───── SOURCE EXCERPT
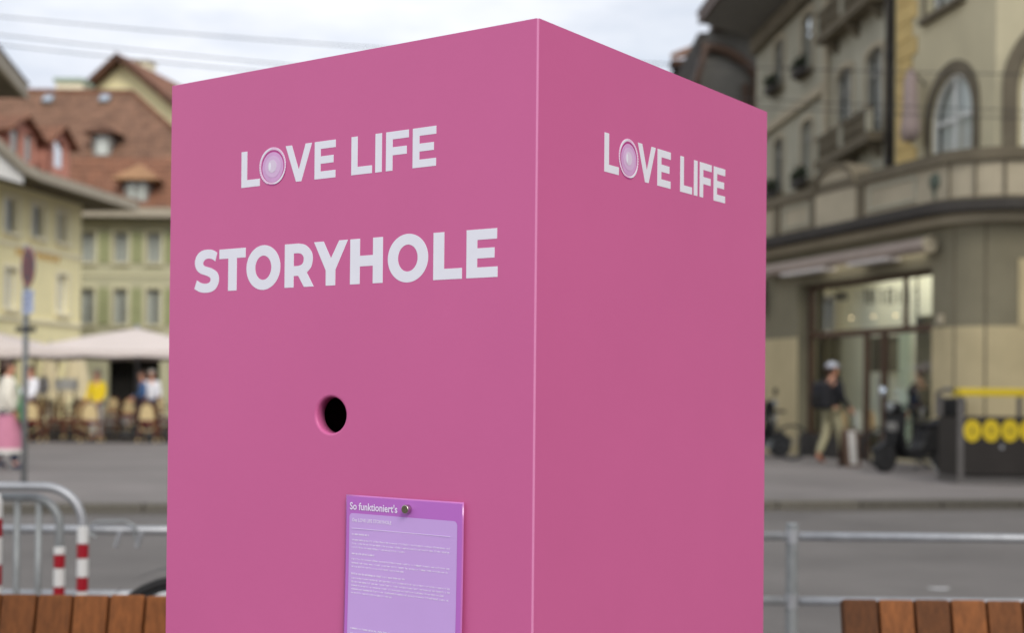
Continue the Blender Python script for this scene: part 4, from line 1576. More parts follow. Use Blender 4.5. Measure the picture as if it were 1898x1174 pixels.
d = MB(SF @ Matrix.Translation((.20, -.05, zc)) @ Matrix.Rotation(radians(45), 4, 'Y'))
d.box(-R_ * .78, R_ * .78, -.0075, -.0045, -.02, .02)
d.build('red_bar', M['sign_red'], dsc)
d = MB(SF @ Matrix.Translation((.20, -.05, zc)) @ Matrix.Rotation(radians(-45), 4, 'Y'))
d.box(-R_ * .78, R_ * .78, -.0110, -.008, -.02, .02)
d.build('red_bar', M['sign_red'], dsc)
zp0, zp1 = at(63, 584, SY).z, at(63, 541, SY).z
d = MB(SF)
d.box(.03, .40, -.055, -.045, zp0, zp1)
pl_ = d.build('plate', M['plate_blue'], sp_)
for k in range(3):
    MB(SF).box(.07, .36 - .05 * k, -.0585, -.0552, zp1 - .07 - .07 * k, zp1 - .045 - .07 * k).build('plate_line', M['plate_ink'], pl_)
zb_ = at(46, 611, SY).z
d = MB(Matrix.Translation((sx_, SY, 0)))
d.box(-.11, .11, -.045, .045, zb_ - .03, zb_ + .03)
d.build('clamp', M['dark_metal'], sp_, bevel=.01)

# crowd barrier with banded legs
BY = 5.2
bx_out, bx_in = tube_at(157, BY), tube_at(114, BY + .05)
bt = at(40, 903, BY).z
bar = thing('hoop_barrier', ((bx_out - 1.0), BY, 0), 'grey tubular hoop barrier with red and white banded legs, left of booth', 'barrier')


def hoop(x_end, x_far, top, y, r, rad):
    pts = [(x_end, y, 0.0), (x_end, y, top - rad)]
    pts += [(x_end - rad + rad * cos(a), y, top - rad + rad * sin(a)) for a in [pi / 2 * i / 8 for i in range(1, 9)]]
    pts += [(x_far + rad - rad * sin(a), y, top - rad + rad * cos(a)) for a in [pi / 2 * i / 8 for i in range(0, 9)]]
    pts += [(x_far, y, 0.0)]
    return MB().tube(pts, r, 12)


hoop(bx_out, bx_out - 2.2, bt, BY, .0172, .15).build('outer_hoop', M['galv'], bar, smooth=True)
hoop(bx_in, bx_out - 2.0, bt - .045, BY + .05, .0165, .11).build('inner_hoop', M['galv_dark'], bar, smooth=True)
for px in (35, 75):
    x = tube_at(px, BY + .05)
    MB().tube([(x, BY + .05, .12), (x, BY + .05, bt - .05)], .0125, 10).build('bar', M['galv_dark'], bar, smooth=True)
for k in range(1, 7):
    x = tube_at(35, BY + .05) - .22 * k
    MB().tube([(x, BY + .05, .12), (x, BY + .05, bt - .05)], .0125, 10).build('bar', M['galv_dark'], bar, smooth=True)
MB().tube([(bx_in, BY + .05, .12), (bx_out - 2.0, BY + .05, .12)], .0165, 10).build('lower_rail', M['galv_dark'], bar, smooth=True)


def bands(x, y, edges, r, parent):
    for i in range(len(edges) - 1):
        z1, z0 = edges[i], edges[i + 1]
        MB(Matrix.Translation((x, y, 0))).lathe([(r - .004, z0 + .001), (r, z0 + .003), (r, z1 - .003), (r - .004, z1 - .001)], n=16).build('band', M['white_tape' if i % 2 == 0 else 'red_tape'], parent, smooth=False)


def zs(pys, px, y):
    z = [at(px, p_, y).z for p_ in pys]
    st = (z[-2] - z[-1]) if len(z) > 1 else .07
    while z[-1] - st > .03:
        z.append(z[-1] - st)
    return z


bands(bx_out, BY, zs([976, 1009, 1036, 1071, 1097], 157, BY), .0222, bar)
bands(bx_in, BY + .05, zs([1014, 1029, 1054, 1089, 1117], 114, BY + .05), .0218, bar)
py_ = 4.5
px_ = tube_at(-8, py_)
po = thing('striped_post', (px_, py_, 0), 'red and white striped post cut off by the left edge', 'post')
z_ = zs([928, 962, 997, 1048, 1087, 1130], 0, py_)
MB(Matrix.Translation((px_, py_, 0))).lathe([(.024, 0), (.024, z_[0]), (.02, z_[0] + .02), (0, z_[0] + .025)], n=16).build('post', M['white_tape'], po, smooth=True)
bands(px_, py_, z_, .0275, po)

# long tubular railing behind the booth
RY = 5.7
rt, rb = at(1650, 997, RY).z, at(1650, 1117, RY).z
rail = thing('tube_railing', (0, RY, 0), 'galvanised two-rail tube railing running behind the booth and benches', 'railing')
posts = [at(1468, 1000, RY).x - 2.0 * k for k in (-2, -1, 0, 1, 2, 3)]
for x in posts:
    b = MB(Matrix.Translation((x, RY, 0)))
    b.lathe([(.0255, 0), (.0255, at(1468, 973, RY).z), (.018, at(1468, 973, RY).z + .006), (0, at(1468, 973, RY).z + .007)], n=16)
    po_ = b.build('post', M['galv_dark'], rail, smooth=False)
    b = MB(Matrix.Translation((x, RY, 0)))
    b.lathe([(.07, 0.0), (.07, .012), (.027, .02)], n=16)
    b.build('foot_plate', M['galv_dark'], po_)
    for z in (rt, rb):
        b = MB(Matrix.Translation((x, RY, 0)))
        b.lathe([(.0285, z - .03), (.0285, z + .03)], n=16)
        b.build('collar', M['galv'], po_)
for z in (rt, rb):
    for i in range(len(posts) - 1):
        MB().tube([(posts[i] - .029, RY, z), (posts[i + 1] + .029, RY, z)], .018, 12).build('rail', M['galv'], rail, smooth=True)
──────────
Repeat only what lies between the start of the data and the end of the line containing "bar = thing('hoop_barrier', ((bx_out", exactly, with pictures left out.

Continue the Blender Python script for this scene: part 4, from line 1576. More parts follow. Use Blender 4.5. Measure the picture as if it were 1898x1174 pixels.
d = MB(SF @ Matrix.Translation((.20, -.05, zc)) @ Matrix.Rotation(radians(45), 4, 'Y'))
d.box(-R_ * .78, R_ * .78, -.0075, -.0045, -.02, .02)
d.build('red_bar', M['sign_red'], dsc)
d = MB(SF @ Matrix.Translation((.20, -.05, zc)) @ Matrix.Rotation(radians(-45), 4, 'Y'))
d.box(-R_ * .78, R_ * .78, -.0110, -.008, -.02, .02)
d.build('red_bar', M['sign_red'], dsc)
zp0, zp1 = at(63, 584, SY).z, at(63, 541, SY).z
d = MB(SF)
d.box(.03, .40, -.055, -.045, zp0, zp1)
pl_ = d.build('plate', M['plate_blue'], sp_)
for k in range(3):
    MB(SF).box(.07, .36 - .05 * k, -.0585, -.0552, zp1 - .07 - .07 * k, zp1 - .045 - .07 * k).build('plate_line', M['plate_ink'], pl_)
zb_ = at(46, 611, SY).z
d = MB(Matrix.Translation((sx_, SY, 0)))
d.box(-.11, .11, -.045, .045, zb_ - .03, zb_ + .03)
d.build('clamp', M['dark_metal'], sp_, bevel=.01)

# crowd barrier with banded legs
BY = 5.2
bx_out, bx_in = tube_at(157, BY), tube_at(114, BY + .05)
bt = at(40, 903, BY).z
bar = thing('hoop_barrier', ((bx_out - 1.0), BY, 0), 'grey tubular hoop barrier with red and white banded legs, left of booth', 'barrier')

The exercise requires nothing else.